--- REQUIRED WORK ---
Look over the lines below. Report each one that includes the string "More".

--- DATASET EXTRACT ---
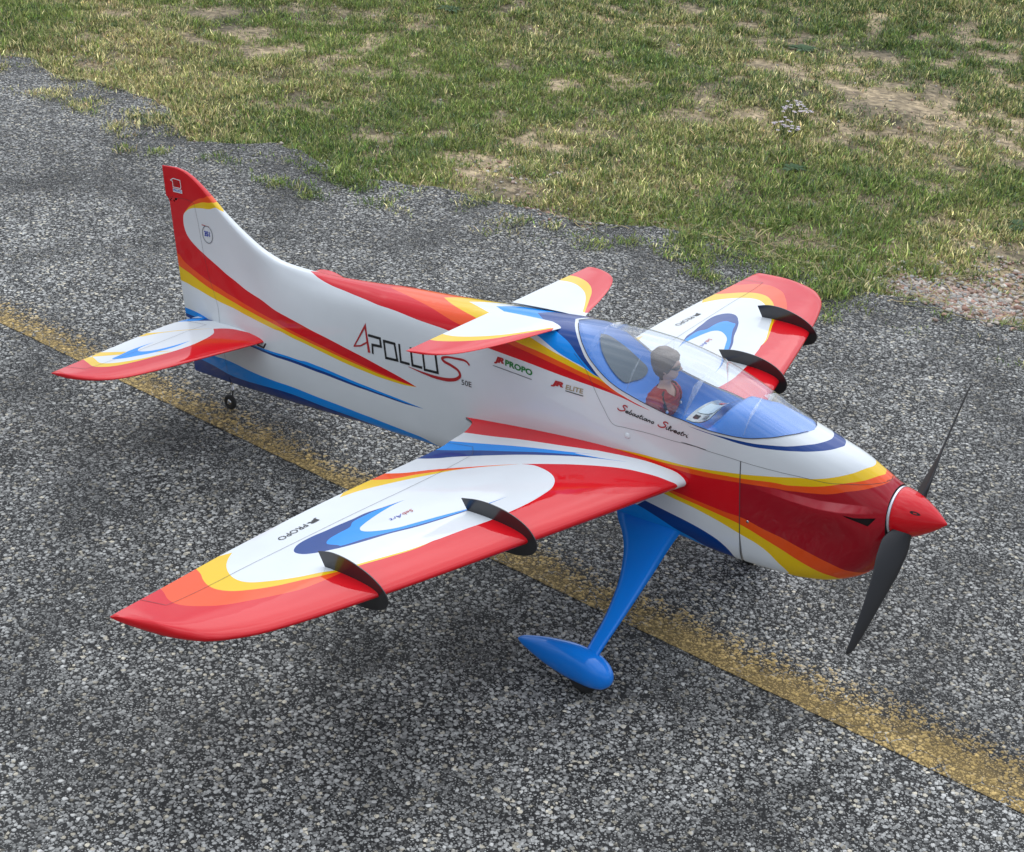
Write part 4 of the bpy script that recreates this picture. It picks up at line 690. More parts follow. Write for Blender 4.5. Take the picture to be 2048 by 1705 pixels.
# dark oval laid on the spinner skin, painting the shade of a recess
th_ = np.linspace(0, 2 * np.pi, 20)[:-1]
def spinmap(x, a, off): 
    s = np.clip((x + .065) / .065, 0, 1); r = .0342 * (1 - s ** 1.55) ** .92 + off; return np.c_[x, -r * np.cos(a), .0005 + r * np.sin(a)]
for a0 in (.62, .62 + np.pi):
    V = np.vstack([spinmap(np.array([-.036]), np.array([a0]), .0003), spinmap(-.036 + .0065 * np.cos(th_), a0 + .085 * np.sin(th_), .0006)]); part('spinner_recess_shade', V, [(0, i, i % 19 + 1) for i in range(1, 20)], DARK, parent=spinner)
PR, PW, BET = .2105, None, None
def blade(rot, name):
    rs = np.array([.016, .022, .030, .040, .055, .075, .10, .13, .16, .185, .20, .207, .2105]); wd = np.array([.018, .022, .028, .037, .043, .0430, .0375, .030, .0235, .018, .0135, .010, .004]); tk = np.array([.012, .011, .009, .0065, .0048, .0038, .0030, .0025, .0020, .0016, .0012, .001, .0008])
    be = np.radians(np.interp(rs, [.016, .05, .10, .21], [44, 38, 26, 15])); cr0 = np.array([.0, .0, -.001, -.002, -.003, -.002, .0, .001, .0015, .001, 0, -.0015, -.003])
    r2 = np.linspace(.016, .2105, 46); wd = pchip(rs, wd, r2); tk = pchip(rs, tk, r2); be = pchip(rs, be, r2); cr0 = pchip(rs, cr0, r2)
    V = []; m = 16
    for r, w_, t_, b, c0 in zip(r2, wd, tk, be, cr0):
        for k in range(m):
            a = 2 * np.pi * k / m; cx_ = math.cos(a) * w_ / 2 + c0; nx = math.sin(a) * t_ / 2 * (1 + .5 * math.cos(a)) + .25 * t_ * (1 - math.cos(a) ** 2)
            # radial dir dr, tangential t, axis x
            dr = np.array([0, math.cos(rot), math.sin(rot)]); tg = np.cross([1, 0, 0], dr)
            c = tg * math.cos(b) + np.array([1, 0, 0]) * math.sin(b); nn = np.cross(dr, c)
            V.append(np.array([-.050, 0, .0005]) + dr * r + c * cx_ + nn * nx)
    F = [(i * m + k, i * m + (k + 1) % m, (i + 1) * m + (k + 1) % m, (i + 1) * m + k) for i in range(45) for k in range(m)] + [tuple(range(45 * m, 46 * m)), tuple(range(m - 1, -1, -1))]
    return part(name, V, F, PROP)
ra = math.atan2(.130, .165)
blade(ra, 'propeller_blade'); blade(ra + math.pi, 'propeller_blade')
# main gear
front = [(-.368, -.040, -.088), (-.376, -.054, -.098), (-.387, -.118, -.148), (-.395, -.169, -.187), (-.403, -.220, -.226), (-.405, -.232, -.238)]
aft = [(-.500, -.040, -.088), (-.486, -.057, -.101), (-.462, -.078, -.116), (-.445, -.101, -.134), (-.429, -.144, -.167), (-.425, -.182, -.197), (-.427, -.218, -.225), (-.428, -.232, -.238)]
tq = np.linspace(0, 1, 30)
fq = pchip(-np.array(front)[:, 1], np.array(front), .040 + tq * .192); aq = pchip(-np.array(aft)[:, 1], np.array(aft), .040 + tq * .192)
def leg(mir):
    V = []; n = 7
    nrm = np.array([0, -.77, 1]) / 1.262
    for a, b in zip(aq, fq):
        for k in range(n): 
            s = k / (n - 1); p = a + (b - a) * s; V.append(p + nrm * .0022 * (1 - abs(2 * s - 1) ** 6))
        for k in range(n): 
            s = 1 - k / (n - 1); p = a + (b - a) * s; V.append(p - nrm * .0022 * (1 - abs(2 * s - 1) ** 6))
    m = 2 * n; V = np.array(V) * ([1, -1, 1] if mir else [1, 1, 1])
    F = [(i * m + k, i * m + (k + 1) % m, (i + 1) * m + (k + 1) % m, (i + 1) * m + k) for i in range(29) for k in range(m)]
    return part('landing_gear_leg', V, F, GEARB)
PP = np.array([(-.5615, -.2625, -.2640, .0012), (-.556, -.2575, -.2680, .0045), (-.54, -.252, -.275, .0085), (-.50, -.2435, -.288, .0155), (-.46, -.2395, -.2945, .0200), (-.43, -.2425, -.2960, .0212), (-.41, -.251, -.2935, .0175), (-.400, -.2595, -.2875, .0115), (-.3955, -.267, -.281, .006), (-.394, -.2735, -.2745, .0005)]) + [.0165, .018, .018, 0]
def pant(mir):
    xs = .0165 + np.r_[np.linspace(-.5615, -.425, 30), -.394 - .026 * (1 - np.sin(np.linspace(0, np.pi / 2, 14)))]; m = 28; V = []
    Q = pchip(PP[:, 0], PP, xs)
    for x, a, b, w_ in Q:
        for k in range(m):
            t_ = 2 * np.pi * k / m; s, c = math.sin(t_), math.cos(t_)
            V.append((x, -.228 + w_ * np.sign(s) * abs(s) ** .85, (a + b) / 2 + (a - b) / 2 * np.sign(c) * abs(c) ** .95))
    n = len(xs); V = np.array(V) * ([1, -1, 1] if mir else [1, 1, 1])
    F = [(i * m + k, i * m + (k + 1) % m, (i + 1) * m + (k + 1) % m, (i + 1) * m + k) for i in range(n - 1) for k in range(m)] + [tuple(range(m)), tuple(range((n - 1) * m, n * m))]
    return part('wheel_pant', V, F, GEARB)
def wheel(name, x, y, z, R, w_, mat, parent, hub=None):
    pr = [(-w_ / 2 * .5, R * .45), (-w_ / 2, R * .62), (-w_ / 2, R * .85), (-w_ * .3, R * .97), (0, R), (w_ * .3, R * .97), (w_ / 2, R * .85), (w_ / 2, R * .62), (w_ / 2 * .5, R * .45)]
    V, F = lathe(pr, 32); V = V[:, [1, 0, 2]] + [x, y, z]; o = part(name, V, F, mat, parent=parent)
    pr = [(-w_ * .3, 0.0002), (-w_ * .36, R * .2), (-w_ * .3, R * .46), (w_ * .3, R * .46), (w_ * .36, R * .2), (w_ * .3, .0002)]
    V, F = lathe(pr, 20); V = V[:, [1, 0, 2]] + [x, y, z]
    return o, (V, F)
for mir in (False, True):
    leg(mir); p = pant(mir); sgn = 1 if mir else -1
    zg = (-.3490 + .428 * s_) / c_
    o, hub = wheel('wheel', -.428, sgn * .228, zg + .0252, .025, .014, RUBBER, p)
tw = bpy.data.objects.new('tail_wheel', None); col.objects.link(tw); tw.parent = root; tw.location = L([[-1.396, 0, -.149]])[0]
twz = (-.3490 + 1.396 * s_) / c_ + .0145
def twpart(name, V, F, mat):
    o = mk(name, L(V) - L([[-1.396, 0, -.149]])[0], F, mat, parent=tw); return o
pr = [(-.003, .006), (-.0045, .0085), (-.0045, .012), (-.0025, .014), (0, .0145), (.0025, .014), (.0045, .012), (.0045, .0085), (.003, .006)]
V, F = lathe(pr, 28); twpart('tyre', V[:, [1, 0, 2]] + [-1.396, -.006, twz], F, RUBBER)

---

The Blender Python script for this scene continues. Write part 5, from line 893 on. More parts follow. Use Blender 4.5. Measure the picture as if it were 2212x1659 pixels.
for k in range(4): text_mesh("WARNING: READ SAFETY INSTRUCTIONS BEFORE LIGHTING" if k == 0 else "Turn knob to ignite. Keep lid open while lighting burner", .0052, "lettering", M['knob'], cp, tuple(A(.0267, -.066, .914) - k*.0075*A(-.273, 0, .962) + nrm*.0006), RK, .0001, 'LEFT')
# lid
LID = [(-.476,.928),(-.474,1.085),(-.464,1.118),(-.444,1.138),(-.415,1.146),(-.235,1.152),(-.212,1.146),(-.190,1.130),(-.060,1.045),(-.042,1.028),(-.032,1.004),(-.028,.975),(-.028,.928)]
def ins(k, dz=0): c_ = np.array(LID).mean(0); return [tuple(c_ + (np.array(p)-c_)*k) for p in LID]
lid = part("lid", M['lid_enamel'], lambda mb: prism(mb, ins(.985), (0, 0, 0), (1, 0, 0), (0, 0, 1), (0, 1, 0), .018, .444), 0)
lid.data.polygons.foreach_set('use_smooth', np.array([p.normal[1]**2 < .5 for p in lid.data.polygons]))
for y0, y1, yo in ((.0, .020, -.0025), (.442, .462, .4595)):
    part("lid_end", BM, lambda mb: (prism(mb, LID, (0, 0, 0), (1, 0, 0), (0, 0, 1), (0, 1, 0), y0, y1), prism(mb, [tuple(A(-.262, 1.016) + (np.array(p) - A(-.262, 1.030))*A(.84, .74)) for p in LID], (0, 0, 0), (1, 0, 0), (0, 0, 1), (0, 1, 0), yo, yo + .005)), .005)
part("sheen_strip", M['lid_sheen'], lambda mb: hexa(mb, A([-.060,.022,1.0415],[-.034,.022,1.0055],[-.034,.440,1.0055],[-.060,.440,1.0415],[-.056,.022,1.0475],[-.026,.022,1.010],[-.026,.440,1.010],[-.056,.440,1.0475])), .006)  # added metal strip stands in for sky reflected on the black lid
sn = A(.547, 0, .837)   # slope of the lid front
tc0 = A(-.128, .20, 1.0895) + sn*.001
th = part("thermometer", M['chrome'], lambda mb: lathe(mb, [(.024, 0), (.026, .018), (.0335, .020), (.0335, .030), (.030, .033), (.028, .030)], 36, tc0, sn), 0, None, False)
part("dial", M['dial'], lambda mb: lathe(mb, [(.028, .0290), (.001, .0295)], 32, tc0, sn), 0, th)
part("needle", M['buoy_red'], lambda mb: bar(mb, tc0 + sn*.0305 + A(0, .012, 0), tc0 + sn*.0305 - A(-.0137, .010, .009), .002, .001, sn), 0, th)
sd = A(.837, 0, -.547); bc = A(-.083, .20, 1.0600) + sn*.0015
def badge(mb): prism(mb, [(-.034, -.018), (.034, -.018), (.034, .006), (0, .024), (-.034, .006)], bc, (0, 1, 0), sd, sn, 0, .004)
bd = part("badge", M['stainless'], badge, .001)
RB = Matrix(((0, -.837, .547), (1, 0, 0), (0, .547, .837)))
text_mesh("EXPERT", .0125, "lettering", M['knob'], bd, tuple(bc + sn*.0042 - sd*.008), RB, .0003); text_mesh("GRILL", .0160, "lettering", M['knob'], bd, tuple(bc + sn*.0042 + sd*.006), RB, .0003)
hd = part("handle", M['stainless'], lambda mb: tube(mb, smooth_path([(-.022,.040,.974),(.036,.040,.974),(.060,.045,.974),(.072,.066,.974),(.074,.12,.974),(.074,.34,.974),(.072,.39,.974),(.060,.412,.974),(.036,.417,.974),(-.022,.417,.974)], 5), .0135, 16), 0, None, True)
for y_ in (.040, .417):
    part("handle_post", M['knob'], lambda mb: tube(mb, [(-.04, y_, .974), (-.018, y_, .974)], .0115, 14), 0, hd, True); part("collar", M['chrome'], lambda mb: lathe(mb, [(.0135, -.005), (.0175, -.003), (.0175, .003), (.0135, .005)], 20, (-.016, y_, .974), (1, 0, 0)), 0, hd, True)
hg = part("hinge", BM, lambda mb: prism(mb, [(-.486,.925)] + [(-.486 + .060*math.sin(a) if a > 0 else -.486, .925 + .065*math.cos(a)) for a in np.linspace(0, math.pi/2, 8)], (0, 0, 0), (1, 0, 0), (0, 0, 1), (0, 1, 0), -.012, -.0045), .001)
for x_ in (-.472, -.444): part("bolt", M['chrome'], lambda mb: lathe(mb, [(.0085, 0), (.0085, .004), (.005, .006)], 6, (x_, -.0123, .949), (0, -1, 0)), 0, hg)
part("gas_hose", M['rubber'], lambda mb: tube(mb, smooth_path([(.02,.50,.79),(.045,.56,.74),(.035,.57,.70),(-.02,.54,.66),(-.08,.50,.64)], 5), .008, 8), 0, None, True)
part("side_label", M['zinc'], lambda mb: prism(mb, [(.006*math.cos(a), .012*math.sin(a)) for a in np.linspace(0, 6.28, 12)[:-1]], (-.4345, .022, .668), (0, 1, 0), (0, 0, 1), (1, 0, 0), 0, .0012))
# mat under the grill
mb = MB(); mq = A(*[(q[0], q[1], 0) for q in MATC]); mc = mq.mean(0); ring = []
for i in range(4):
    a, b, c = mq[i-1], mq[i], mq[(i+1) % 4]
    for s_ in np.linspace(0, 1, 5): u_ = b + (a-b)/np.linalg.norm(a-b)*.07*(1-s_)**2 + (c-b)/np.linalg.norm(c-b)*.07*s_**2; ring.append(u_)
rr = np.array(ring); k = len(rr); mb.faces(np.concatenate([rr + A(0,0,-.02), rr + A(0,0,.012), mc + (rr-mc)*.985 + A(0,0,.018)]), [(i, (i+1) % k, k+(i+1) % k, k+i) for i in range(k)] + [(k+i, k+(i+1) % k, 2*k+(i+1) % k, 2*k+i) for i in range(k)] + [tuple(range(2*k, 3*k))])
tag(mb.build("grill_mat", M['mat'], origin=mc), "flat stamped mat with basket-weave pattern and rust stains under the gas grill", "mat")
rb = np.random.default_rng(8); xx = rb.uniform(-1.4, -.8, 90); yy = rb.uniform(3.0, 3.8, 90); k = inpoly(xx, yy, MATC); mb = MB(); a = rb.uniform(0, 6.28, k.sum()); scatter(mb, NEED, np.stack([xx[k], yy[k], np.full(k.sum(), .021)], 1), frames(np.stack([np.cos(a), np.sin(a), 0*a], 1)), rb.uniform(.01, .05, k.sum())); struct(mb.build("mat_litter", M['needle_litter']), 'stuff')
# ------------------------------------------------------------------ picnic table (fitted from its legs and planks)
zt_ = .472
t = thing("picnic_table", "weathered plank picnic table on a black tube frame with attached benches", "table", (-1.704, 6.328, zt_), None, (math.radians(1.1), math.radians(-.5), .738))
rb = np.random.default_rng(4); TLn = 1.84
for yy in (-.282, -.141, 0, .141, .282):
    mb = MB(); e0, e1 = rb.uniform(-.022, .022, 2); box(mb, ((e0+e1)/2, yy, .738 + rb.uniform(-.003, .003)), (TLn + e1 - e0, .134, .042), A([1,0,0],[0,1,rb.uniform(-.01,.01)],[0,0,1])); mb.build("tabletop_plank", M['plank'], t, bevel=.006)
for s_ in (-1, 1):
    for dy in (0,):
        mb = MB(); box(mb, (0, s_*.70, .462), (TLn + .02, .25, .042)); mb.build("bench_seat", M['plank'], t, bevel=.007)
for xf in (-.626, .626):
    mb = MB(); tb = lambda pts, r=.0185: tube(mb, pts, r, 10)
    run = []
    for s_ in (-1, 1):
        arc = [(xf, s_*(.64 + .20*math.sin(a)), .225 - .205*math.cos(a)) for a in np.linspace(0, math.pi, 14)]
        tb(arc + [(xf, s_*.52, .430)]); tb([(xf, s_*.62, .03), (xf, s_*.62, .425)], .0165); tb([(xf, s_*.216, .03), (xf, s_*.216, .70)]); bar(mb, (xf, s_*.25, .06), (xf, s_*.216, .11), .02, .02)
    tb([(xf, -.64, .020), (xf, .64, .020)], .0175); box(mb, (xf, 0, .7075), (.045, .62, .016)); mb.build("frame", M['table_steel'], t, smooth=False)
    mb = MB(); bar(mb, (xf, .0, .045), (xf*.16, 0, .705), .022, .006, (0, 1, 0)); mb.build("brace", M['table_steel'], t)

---

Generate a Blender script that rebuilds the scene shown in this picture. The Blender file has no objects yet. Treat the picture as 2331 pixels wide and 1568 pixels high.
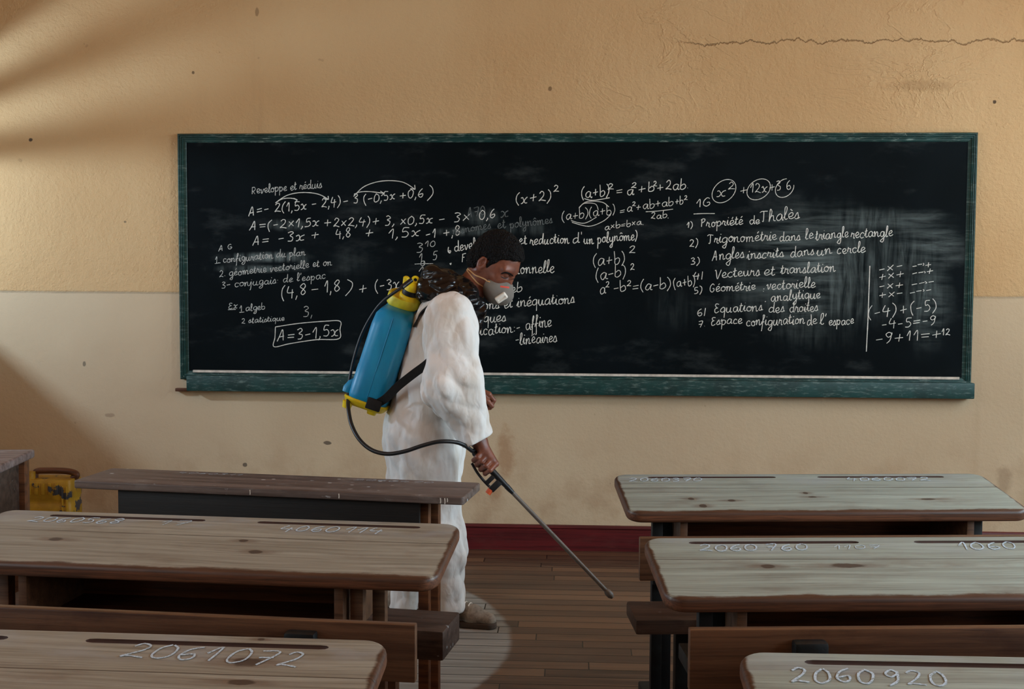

--- EXERCISE ANSWER ---
Write part 4 of the bpy script that recreates this picture. It picks up at line 690. More parts follow. Write for Blender 4.5. Take the picture to be 2048 by 1705 pixels.
The Blender Python script for this scene continues. Write part 5, from line 893 on. More parts follow. Use Blender 4.5. Measure the picture as if it were 2212x1659 pixels.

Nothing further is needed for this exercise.